* **Records shown**
────────────────────
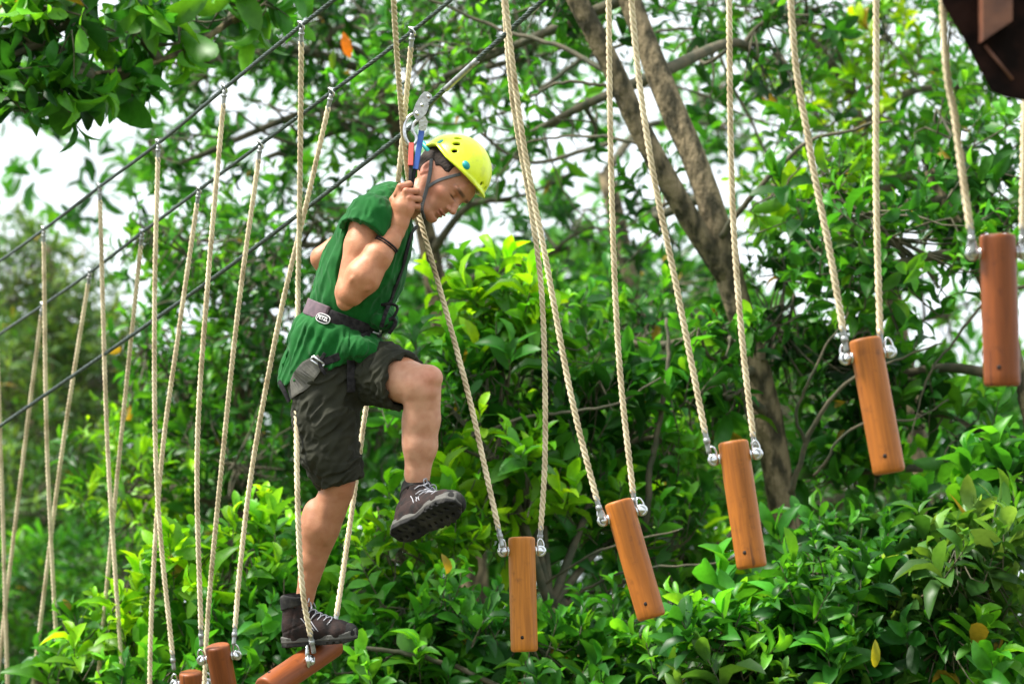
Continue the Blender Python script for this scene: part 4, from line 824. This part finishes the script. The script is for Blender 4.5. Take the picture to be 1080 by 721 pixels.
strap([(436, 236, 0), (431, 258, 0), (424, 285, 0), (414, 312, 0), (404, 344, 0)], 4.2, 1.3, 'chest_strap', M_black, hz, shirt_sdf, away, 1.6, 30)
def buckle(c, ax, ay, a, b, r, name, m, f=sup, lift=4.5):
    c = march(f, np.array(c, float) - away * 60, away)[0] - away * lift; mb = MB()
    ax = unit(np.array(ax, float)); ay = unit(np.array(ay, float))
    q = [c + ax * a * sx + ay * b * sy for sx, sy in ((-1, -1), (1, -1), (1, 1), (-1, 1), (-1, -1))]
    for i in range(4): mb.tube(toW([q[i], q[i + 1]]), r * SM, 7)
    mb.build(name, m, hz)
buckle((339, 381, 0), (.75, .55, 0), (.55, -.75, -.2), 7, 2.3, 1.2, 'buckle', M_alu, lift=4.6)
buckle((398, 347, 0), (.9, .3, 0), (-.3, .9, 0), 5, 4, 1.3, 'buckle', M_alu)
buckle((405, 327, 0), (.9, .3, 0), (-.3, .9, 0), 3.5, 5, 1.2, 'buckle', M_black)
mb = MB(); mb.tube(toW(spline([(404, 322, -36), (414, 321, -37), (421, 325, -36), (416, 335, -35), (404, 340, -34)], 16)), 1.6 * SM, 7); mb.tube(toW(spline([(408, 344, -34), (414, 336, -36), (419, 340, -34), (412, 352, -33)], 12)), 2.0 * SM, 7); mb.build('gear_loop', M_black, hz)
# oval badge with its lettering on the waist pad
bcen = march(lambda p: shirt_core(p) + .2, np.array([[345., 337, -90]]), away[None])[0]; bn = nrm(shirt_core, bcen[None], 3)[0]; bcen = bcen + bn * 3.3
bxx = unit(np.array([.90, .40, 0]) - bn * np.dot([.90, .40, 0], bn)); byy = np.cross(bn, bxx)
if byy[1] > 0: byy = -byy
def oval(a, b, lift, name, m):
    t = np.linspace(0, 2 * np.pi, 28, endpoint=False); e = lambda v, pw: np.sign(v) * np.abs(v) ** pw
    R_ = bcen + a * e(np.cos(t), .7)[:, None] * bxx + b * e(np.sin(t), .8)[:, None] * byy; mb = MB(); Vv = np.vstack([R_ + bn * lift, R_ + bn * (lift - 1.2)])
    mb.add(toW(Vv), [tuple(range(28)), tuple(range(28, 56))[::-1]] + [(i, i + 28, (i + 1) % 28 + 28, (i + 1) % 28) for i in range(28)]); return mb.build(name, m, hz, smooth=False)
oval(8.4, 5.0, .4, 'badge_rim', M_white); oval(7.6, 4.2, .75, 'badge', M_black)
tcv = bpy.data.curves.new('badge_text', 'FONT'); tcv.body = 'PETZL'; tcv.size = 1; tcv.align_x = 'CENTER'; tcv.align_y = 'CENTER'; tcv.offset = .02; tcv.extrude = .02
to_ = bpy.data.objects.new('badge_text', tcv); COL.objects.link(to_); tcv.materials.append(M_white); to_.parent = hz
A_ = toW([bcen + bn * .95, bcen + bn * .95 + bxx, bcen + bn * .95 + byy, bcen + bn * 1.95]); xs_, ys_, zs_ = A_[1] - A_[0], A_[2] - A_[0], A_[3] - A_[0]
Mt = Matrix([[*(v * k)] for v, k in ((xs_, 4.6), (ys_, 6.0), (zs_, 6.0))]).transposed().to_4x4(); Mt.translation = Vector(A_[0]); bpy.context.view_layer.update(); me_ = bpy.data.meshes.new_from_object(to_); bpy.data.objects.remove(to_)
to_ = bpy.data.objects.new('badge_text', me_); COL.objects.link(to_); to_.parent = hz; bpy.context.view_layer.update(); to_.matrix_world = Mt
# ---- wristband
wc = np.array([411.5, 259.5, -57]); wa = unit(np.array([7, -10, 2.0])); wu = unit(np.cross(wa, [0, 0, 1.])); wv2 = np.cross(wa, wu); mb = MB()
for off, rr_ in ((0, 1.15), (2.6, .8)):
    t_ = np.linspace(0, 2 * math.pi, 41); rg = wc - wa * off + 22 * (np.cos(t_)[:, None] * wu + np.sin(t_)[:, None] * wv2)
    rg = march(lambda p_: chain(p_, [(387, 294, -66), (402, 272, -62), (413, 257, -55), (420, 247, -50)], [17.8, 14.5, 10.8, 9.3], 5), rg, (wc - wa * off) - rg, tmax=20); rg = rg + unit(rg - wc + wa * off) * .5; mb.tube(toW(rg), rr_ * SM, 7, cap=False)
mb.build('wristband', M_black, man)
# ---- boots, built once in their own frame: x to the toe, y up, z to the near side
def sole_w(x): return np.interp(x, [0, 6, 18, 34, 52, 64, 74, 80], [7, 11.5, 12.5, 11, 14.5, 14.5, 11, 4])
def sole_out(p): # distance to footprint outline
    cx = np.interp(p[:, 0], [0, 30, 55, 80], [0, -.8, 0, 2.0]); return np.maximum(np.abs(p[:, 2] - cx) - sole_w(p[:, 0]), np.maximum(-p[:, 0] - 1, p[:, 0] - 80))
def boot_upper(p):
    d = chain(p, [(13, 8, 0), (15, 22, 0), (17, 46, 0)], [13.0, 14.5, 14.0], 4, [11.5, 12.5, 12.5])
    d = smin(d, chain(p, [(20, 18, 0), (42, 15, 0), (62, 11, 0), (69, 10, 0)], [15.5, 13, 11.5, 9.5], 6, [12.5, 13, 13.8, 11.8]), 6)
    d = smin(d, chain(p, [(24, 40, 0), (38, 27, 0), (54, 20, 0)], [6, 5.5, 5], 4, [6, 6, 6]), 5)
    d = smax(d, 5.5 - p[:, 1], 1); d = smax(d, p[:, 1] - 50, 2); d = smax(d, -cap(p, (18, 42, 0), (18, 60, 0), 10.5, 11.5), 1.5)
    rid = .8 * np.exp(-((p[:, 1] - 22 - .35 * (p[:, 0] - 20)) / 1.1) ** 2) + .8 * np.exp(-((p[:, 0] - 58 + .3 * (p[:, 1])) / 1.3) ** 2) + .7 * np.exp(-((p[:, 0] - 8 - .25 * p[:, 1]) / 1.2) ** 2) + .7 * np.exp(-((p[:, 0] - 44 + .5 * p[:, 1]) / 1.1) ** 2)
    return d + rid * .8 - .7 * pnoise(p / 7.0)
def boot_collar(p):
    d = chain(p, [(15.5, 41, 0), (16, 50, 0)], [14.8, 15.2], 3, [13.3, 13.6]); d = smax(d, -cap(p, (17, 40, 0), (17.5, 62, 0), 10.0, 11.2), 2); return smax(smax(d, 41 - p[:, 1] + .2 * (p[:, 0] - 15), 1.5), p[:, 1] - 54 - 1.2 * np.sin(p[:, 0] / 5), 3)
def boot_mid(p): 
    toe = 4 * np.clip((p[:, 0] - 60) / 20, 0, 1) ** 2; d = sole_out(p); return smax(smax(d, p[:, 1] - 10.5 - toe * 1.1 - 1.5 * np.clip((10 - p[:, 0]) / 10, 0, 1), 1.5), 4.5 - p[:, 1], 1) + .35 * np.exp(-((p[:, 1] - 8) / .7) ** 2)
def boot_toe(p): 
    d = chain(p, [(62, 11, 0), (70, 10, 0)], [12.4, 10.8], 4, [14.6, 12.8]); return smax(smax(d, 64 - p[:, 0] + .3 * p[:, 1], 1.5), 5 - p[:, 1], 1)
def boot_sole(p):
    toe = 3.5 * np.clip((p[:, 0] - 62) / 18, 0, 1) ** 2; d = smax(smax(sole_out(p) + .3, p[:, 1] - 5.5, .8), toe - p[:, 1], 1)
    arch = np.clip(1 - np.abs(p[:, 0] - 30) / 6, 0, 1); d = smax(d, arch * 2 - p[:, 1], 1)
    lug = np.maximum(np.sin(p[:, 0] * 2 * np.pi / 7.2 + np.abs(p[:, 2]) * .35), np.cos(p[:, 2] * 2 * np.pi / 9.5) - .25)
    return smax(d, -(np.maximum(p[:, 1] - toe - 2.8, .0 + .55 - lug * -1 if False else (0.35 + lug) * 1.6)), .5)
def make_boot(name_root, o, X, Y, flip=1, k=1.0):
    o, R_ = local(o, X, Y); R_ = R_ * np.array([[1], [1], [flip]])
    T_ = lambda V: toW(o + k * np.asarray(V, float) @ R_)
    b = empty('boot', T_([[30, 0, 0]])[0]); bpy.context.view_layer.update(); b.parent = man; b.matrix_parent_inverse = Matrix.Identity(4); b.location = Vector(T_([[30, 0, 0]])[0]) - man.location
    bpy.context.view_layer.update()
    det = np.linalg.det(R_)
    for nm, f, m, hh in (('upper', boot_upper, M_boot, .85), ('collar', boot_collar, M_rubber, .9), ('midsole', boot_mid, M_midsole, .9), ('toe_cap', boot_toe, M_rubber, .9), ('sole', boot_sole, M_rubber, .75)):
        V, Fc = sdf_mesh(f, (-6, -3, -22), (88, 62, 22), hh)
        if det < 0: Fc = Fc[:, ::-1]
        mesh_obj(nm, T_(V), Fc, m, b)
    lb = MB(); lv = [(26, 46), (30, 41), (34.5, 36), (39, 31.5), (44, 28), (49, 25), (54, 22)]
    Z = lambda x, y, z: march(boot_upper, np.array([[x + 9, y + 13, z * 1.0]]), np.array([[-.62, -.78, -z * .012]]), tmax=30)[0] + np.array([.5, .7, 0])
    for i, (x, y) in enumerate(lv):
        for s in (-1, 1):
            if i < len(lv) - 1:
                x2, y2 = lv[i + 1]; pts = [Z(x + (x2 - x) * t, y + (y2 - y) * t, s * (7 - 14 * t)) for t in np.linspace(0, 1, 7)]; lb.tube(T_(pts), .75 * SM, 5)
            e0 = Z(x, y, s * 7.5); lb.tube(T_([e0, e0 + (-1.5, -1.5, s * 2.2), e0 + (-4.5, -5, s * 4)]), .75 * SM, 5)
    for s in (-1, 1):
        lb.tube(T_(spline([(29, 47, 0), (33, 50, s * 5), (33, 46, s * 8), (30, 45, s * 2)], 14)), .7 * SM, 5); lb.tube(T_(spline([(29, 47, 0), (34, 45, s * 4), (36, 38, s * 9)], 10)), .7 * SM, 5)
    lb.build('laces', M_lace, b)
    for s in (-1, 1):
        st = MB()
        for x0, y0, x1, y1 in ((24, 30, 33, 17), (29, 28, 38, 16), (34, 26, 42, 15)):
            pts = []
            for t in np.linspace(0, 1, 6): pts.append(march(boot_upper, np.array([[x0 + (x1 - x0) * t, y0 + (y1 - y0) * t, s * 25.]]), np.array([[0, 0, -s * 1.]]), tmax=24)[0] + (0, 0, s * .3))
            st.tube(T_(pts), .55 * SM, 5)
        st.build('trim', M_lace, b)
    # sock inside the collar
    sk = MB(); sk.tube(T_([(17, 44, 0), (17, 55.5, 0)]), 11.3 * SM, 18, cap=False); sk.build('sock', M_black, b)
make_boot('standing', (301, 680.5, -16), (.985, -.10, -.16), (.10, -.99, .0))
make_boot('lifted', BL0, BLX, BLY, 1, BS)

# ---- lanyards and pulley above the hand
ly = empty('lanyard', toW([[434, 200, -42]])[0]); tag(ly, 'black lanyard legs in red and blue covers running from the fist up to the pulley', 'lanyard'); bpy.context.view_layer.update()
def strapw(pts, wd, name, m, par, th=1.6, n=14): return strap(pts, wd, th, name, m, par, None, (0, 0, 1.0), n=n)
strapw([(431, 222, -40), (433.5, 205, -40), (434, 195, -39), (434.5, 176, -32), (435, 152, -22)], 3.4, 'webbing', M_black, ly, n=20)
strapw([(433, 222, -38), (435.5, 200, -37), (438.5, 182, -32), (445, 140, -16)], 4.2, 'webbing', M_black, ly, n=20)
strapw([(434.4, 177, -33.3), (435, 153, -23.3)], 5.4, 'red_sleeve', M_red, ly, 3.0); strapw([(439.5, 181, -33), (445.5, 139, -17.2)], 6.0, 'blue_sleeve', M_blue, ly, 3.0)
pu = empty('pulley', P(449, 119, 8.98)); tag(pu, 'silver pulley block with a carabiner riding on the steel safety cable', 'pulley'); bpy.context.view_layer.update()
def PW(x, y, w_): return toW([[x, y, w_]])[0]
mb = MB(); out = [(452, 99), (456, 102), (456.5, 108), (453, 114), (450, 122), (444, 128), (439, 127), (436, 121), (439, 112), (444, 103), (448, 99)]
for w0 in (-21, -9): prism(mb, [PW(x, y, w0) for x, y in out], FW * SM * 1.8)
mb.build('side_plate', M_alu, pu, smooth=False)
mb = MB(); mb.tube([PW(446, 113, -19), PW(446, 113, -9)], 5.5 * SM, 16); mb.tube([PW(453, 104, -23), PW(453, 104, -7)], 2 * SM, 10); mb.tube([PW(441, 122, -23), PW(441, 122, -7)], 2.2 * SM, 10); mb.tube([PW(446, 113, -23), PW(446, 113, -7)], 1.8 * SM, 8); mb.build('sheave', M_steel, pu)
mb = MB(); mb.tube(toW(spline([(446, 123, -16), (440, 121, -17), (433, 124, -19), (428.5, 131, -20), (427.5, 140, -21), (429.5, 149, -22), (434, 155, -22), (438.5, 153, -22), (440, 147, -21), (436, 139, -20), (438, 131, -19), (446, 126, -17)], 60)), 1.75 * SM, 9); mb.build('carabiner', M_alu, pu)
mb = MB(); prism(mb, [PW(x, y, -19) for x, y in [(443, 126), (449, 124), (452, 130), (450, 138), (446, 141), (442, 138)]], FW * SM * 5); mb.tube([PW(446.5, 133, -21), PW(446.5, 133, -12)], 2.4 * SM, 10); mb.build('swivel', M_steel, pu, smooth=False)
────────────────────
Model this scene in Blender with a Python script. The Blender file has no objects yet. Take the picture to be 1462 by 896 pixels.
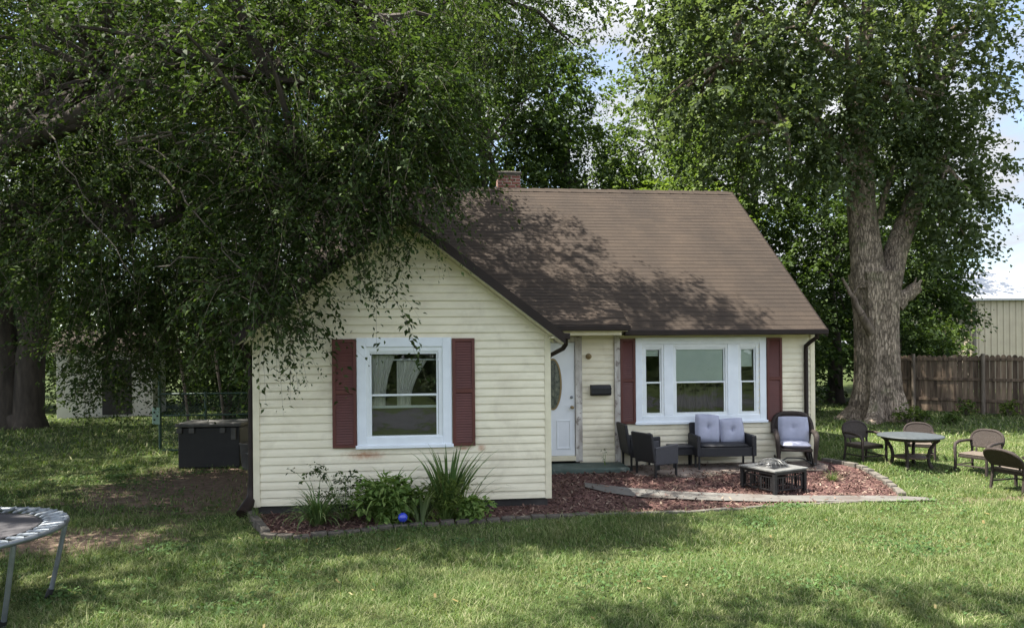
────────────────────
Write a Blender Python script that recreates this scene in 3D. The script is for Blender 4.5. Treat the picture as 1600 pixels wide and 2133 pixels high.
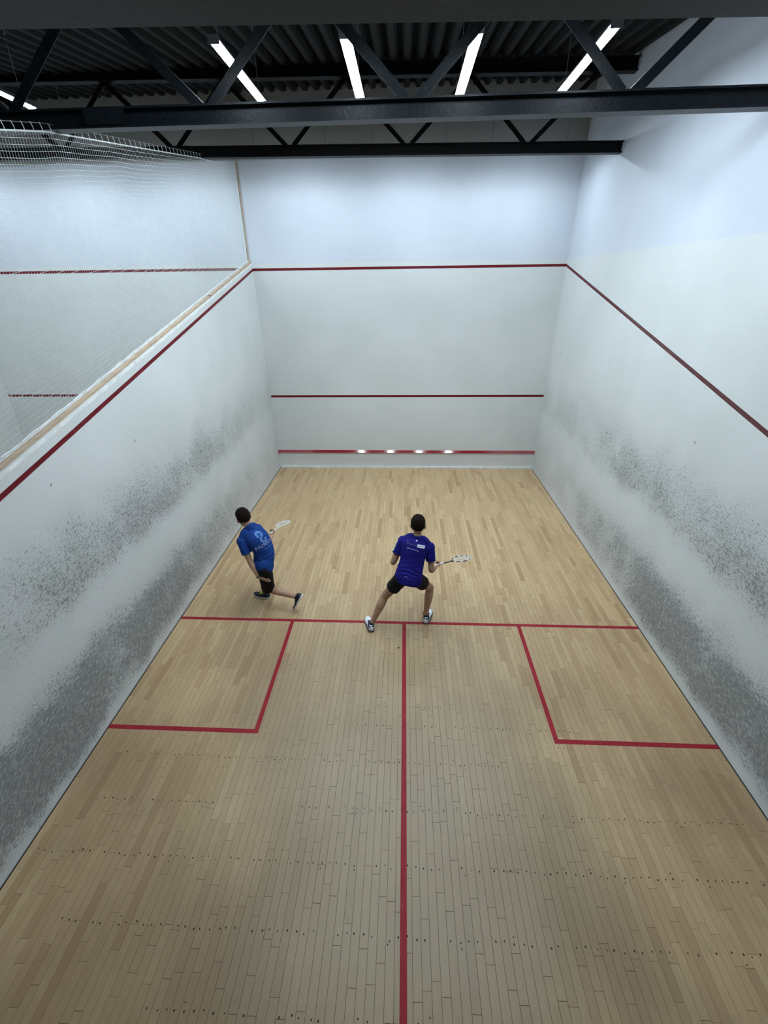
────────────────────
* **Given request**
Every line of the records that includes the word "this" should be gathered.

* **Result**
Continue the Blender Python script for this scene: part 4, from line 824. This part finishes the script. The script is for Blender 4.5. Take the picture to be 1080 by 721 pixels.
Model this scene in Blender with a Python script. The Blender file has no objects yet. Take the picture to be 1462 by 896 pixels.
Write a Blender Python script that recreates this scene in 3D. The script is for Blender 4.5. Treat the picture as 1600 pixels wide and 2133 pixels high.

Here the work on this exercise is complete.